Spearheaded by community activist, Pastor Thomas Dixon and Lowcountry Hispanic activist, Lydia Cotton, several organizations participated in The Sound of Drums Against Crime Event.

“Music is powerful because when it comes to the African-American community it has so many messages it has so much history,” Cotton said. “It’s so close to how we feel about it that it is important for us the Latino population to follow that lead.”

Puertorriqueños en Charleston, SC, Círculo Hispanoamericano de Charleston, Comunidad Latina/Hispania SC, Brady, Moms Demand Action SC, We Are Their Voices, Parents Against Gun Violence Charleston, Lowcountry Students for Political Action, SC Brady and The Coalition participated. Local police, fire and EMS crews attended, local leaders and the community. They all immersed themselves in the Latino and African-American drummers who joined together for peace.

“Tonight was simply amazing by the way the cultures melted together and used music and art to express themselves,” Jackie Shelley, SC leader with Moms Demand Action said.

“We are just sharing and having fun together,” Vannessa Gongora, Regional Project Director with Mi Ma Letín said. “ I think it’s a great way to relieve stress and remind us that we are all one.”

The event was in the wake of the back-to-back mass shootings that killed 31 and injured more than 50 in a matter of 13 hours.
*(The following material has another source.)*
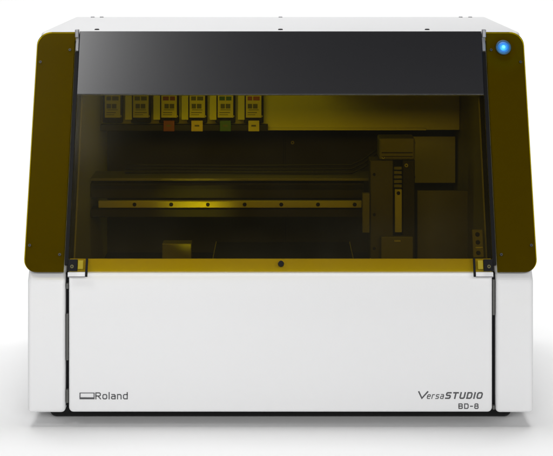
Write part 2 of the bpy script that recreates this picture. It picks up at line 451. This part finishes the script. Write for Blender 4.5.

The first mass shooting took place in a Walmart in El Paso, Texas that killed 22 members of the Hispanic community and injured more than two dozen more. Wednesday, the Lowcountry gathered to support the Latino community.

“Now we are in the spotlight for many reasons that we should not be,” Cotton said. “We have to come together, something has to change.”

Dixon said he is fighting for gun reform and said he wants to keep the Lowcountry safe.

“The fact that there are so many guns on the street and people who have guns in their heart is unfounded,” Dixon said.

North Charleston’s Mayor Keith Summey also attended Wednesday. He stressed the importance of unity and safety.


“What happened here was a long ways away but that doesn’t mean it couldn’t happen here tomorrow,” Summey said.

With such a diverse group, they hope their messages of unity, equality and gun reform resonates with the Lowcountry and beyond.